I might not need to burglarize. I'll say, "Mrs. Kalinsky, that's a pretty vase!" She'll give it to me on the spot. Mrs. K. doesn't realize her 1920s Tiffany vase is worth over $10,000. Antiques Road Show has nothing on me. I memorize every issue of Kovel's Antique Trader and know its value!

Sometimes trusting, friendly widows show me their husband's coins, stamps, or guns, which are things I'll steal later. They won't even know anything's missing.

Anyway, they'll never suspect me! I'm their friend. I'm the ultra-religious neighborhood nice guy. I quote the Bible right and left. They think I go to church every Sunday.

Actually, I'm out selling their valuables at some flea market or auctioning them online. Most old folks don't own computers and won't see their stuff being sold!

Sometimes, folks practically beg to be ripped off. Take Mrs. Brown. When a minister on television wanted donations, she sold me her 1890s mantle clock for $25. I re-sold it for over $1,500. I've bought several goodies this way! Mrs. Brown thinks she's "doing the Lord's work" by sending money to that TV preacher's mission in Haiti.

We're out there. According to "The MetLife Study of Elder Financial Abuse: Crimes of Occasion, Desperation, and Predation Against America's Elders," older Americans lose upwards of $2.9 billion a year due to all kinds of elder financial abuse. There isn't even a specific, separate category in the FBI Uniform Crime Report for my kind of "work."

MetLife's study found victims typically are in their 80s, live alone, and need help with home maintenance or health care. Women, my favorite targets, are twice as likely to be scammed.

More than a third of us are the victim's relatives, friends, or neighbors. Sixty percent of perpetrators are guys like me, males ages 30 to 59.

But we're not always con men. Sometimes I'll send my girlfriend to visit a lonely old man. She'll have a hard luck story and a smile. He'll help her out with money. Lots of it!

What makes our racket so easy is embarrassment. Victims are ashamed they've been swindled. They'll keep it secret. In fact, according to the Retirement Industry Trust Association, only about one case in 100 of senior fraud is even reported. That makes what I do pretty low-risk for me.

What I do falls into a gray area. According to Waco, Texas Police Department spokesman Sgt. Patrick Swanton, it's "hard to prove a criminal law has been broken" when a person voluntarily gives something away.

Older people may be lonely and may be inclined to talk to people. "Even if someone is in your home doing work for you, they are strangers," warns Jenny Shearer, a spokeswoman at FBI headquarters in Washington. "Be careful with information you give them."

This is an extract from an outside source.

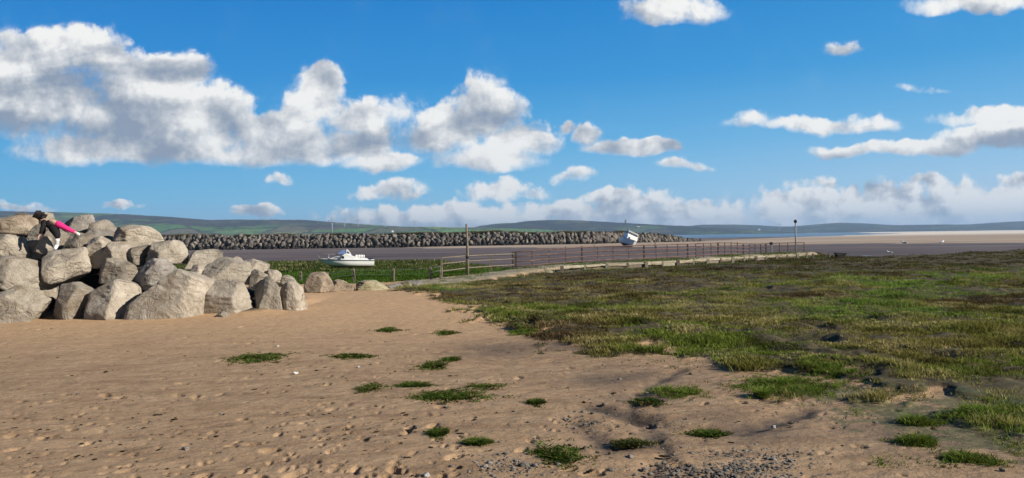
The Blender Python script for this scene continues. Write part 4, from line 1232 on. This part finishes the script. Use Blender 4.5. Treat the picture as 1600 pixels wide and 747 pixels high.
b = MB(); b.prism([(-2.2, 1.95), (-2.2, 4.15), (-.2, 4.3), (.1, 4.2), (.55, 3.2), (1.0, 2.9), (1.05, 2.0)], -1.55, 1.55); wh = b.build('wheelhouse', M_white, heel, .06)
b = MB(); b.prism([(.18, 4.06), (.27, 4.08), (.50, 3.52), (.41, 3.48)], -1.42, 1.42); b.build('window', M_black, wh)
for yk in (-1.56, 1.56):
    b = MB(); b.prism([(-1.9, 3.5), (-1.9, 4.0), (-.2, 4.05), (.1, 3.5)], yk - .012, yk + .012); b.build('window', M_glass, wh)
b = MB(); b.box((-1.0, 0, 4.34), (2.3, 3.3, .10), None, .03); b.build('roof', M_white, wh)
b = MB(); b.prism([(1.0, 1.95), (1.0, 2.75), (1.9, 2.6), (2.4, 2.05)], -.95, .95); b.build('fore_cabin', M_stain, heel, .05)
b = MB(); b.tube([(-.6, 1.35, 4.35), (-.6, 1.30, 5.2)], .035, 6); b.build('aerial', M_galv, heel)
b = MB(); b.tube([(-.8, -1.4, 4.35), (-.8, -1.45, 5.5)], .03, 6); b.build('aerial', M_galv, heel)
b = MB(); b.box((-1.2, -1.5, 4.5), (.5, .3, .3), None, .04); b.build('roof_locker', M_galv, heel)
b = MB(); b.box((-2, 0, .02), (4.0, .14, .35)); b.build('keel', M_black, heel)

# ------------------------------------------------------------------ gulls
M_feath = paint('white_feathers', (.8, .8, .8), .9, .1, .05)
M_mantle = paint('grey_feathers', (.35, .36, .38), .9, .1, .1)
M_bill = paint('yellow_bill', (.6, .4, .05), .6, .3, .1)
def gull(px, py, Y, z, label, rot, scale=1.0):
    p = at(px, py, Y)
    t_ = thing('gull', label, 'bird', (p[0], p[1], z if z is not None else p[2]), 'gulls of the estuary', rot)
    t_.scale = (scale,) * 3
    b = MB(); b.tube([(-.30, 0, .24), (-.18, 0, .26), (.0, 0, .27), (.14, 0, .30), (.20, 0, .38), (.25, 0, .42), (.30, 0, .42)], [.012, .05, .085, .08, .045, .05, .02], 8)
    b.build('body', M_feath, t_)
    for s_ in (-1, 1):
        b = MB(); b.sphere((-.08, s_ * .07, .28), .1, (2.0, .35, .7), 8); b.build('wing', M_mantle, t_)
        b = MB(); b.tube([(.0, s_ * .03, .2), (.0, s_ * .03, -.02), (.05, s_ * .03, -.02)], .008, 5); b.build('leg', M_bill, t_)
    b = MB(); b.tube([(.29, 0, .42), (.37, 0, .405)], [.014, .004], 5); b.build('bill', M_bill, t_)
gull(1413, 381.6, 170, MUD + .22, 'white gull standing left on the wet streak of far mud', 2.5, 2.3)
gull(1471.5, 381.3, 172, MUD + .22, 'white gull standing right on the wet streak of far mud', .4, 2.3)
gull(1390, 397.3, 108, MUD + .06, 'white gull standing alone on the near dark mud', 2.9, 1.4)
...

So, how do you stop me? First, use a legitimate business, one that advertises in the newspaper, local broadcast, or phone directory. Check them out with the Better Business Bureau or Chamber of Commerce.

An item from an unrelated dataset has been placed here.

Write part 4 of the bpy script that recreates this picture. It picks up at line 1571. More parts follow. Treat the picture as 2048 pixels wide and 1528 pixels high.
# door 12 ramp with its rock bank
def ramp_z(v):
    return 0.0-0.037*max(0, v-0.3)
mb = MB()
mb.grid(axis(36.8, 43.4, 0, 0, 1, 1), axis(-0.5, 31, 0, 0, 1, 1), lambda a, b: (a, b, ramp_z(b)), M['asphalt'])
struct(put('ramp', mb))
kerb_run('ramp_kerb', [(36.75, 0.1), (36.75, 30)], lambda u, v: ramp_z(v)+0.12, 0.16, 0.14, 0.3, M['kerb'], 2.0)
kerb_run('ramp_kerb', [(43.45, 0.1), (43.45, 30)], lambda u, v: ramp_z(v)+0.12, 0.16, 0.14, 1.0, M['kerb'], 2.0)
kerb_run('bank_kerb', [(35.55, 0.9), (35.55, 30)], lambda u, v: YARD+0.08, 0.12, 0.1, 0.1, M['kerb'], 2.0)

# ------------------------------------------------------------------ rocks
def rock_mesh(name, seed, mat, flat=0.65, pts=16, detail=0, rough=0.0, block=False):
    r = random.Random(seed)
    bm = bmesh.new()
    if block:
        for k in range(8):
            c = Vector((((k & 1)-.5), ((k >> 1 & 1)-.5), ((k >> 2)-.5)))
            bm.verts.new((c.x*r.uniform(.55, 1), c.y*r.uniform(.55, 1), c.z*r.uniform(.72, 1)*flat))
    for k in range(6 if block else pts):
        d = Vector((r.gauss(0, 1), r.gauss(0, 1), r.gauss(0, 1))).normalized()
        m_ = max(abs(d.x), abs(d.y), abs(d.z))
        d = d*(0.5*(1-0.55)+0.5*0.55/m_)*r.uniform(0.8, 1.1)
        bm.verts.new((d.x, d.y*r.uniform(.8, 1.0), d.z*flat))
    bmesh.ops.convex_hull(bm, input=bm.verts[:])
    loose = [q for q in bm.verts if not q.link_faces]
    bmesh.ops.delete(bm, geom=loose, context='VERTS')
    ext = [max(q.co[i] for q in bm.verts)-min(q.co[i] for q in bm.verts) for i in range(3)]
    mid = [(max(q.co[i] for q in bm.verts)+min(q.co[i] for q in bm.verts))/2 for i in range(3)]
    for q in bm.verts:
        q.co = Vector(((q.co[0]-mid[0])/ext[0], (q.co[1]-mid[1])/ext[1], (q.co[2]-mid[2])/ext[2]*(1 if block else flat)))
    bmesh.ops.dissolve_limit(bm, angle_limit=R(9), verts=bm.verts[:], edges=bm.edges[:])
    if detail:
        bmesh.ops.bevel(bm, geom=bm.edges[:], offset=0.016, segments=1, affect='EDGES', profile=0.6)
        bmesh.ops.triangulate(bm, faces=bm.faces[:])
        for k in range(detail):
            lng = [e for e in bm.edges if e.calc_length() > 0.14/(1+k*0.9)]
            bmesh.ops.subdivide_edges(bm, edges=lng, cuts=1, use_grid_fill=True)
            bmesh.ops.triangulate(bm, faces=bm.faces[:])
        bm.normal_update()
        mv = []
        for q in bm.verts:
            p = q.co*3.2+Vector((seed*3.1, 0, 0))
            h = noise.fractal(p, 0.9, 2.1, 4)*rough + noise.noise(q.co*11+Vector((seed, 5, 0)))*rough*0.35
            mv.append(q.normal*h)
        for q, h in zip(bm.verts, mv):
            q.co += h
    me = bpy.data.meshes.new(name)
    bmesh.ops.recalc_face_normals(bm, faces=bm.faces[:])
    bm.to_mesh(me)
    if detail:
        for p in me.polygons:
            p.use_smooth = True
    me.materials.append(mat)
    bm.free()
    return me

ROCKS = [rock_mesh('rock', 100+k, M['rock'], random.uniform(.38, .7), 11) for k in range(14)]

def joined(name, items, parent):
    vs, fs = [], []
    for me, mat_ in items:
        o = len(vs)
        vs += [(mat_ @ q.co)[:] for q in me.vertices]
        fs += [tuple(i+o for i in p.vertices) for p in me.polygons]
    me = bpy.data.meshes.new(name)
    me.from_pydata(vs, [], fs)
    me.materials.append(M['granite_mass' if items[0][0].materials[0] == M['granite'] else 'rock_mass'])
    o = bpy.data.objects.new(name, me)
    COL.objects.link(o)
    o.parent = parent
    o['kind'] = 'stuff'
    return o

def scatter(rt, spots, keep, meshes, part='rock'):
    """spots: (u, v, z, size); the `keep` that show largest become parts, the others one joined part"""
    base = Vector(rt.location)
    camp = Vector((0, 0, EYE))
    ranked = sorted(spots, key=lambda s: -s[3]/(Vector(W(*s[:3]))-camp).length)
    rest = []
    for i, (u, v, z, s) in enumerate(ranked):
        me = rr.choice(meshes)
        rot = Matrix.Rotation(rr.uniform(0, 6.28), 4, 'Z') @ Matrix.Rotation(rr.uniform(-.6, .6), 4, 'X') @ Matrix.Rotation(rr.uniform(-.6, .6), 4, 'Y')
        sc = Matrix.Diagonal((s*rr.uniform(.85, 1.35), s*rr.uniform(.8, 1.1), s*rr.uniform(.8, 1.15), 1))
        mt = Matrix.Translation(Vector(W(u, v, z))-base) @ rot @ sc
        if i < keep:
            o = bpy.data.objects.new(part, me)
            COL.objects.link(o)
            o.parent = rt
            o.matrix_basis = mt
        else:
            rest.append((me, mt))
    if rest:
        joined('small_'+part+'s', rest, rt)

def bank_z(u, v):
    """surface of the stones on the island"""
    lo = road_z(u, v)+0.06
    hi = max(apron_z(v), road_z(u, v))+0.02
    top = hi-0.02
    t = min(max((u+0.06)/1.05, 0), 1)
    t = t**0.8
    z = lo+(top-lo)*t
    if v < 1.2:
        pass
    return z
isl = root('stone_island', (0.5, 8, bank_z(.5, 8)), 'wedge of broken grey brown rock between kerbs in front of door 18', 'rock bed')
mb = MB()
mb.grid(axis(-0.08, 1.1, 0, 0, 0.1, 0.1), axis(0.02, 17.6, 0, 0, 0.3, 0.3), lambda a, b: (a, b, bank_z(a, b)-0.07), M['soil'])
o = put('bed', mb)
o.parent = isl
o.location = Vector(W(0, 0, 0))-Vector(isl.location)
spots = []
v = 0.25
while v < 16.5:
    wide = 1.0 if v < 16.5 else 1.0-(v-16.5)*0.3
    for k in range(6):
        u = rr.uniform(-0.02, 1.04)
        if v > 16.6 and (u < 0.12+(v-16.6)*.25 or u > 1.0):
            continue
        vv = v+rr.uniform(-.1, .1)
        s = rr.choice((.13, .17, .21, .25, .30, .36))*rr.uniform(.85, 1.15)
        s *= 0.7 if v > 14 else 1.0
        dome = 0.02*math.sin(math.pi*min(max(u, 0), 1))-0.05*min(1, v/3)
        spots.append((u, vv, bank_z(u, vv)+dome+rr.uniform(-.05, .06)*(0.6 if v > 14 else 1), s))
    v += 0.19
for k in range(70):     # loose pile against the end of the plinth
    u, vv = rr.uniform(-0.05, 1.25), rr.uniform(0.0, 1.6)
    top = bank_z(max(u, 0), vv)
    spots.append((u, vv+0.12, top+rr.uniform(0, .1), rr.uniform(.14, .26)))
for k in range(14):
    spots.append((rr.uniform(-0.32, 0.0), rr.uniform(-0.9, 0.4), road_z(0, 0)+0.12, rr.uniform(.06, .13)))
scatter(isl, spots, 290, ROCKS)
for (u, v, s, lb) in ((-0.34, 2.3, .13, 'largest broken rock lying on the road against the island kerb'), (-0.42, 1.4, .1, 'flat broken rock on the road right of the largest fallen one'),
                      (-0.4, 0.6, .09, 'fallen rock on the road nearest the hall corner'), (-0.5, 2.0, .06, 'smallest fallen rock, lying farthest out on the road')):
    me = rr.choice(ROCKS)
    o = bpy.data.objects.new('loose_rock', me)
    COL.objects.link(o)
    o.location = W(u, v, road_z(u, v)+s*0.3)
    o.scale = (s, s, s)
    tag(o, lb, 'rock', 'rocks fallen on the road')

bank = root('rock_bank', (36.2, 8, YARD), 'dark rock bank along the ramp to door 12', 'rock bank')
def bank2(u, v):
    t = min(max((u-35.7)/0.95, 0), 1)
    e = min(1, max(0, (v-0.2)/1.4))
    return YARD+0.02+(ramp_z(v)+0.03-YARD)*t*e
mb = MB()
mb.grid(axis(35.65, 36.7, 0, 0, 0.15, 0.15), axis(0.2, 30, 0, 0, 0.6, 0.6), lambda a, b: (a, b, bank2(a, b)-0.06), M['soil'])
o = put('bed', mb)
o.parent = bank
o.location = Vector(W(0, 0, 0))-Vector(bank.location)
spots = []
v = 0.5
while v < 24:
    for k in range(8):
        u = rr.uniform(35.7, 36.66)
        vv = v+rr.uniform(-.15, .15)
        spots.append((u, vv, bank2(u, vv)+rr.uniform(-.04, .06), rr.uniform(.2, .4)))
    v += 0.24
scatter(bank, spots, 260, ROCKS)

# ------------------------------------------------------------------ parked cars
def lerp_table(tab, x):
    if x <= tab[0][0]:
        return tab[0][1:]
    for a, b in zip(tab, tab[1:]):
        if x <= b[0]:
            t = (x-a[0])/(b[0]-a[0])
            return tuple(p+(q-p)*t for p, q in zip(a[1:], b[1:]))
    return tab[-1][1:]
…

Only hire workers who are bonded and insured; I'm certainly not going to do this!

Learn your city's licensing requirements for various jobs and require workers to have all necessary credentials.

"If anyone shows up on anyone's doorstep to do work, especially if it was not initiated by you, it's best to be wary," Shearer advises. "Don't let them in."

Hey, if you did Grandma's chores, home repairs or yard work, she'd never hire me. As a con man, I hope you don't heed this advice. If you do, I couldn't get rich.

Oops, got to run! I'm looking for new victims. There's a car with a handicapped sticker. Probably belongs to old folks. I'll knock on their door and say the gutters need cleaning. Bet I can get some real nice valuables out of them!